リンダ・ハワード「天使は涙を流さない」☆☆

天使は涙を流さない

麻薬密売組織のボスの愛人ドレアは、ファッションや宝石や買い物にしか興味がない頭の弱いセクシー美女を演じて生きてきた。

いつか自分が飽きられた時は捨てられる。その瞬間を出来るだけ先に伸ばして、貯めるだけ貯めておく。そのためには本性を隠してバカだと思われるしかない。

用心に用心を重ねて生きてきたドレアだったが、ある日ボスが雇った非情な暗殺者サイモンが、10万ドルの報酬の代わりにドレアとの一度限りの情事を望む。

サイモンはドレアが見ているだけで恐怖に襲われるような冷徹な暗殺者だったが、どうしてもサイモンの力を必要とするボスは、その要求を受け入れてドレアを差し出す。

「乱暴なことはしない」、人を殺すことを何とも思っていない非人間的な暗殺者サイモンだったが、彼がドレアに触れる仕草は限りなく優しく、今までの男の誰よりも繊細でドレアの心まで溶かしていく。

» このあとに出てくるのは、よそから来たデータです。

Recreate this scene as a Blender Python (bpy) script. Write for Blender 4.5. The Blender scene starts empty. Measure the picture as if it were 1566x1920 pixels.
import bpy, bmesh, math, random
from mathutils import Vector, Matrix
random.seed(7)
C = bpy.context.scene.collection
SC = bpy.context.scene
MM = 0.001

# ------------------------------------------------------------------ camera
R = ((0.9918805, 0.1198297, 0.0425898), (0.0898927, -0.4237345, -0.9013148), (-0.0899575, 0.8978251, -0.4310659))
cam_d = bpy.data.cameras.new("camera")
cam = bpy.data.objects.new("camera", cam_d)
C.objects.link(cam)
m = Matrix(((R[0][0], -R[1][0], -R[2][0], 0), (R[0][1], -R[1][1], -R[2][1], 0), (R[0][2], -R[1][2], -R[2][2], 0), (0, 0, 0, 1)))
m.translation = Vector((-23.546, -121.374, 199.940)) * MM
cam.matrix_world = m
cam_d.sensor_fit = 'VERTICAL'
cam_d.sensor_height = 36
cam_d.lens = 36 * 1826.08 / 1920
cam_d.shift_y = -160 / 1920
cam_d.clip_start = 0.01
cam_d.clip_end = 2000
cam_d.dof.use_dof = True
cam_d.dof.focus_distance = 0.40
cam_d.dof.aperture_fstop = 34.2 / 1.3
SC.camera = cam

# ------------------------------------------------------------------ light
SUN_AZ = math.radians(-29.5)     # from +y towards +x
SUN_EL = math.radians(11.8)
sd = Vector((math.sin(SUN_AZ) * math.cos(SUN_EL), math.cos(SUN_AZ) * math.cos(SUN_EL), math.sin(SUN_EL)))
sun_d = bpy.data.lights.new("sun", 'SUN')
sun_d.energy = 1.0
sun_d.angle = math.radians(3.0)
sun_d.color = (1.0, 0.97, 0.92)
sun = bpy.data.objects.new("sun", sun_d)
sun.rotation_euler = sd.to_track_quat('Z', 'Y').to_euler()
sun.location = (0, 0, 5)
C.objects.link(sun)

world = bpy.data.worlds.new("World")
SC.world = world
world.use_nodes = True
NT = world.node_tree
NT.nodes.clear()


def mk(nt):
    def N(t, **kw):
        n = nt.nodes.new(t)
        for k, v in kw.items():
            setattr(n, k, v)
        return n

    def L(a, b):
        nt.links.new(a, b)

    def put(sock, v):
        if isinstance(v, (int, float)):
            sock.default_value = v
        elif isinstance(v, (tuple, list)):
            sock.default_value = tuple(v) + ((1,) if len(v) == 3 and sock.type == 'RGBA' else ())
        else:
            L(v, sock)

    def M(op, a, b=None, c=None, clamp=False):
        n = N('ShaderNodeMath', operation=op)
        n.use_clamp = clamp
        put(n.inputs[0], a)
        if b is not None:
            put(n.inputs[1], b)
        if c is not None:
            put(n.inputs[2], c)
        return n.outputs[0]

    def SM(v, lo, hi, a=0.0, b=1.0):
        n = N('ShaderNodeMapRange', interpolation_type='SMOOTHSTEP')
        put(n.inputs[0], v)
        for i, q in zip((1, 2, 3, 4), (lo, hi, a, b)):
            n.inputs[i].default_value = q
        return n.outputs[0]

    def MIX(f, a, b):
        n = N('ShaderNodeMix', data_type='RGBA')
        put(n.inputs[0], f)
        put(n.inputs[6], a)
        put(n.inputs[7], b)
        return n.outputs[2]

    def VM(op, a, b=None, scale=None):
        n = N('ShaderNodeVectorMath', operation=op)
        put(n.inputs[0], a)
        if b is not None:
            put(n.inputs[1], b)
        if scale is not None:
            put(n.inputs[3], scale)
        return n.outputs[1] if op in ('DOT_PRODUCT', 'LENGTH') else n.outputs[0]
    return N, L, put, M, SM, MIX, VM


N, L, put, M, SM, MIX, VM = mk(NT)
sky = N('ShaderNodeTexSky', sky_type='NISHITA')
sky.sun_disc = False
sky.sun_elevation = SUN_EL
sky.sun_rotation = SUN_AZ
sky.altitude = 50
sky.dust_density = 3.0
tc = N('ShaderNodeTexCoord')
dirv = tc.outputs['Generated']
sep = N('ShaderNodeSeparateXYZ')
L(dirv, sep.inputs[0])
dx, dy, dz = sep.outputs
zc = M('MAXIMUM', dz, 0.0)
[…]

4時間を共に過ごした後に、ドレアはサイモンに一緒に連れて行ってと懇願するが、サイモンは「一度だけで充分だ」との言葉を残して立ち去る。

ボスには街の売春婦のように扱われ、かつてないほどの渇望を感じたサイモンに捨てられたドレアは強い怒りを感じ、自分を窮地に陥れたボスに復讐すると共に新しい人生を掴むために、ボスの隠し資産210万ドルを奪って逃走するが、ボスの依頼を受けたサイモンが彼女の追跡をはじめる。


美貌を磨き男を騙して生きてきた薄幸の美女と、人とは異なる価値観を持った暗殺者のロマンスですが、前半と後半で少々印象が変わる小説です。

何ものにも心を動かされない非情な男だったはずの暗殺者サイモンが、いつしかドレアに強く惹かれていき、ドレアもある出来事から人生を大きく変えていきます。

一種のピカレスク・ロマンなのかとも思いましたが、どうもそんな物語でもなく、間違った人生を選んでしまった人間の再生の物語になっています。

生まれ変わったドレアの生き方が鮮やかですね。

けっこうサスペンスに富んでいる場面もあるけど、基本は前向きなロマンス小説でしたし、風変わりではあるけど面白い作品でした。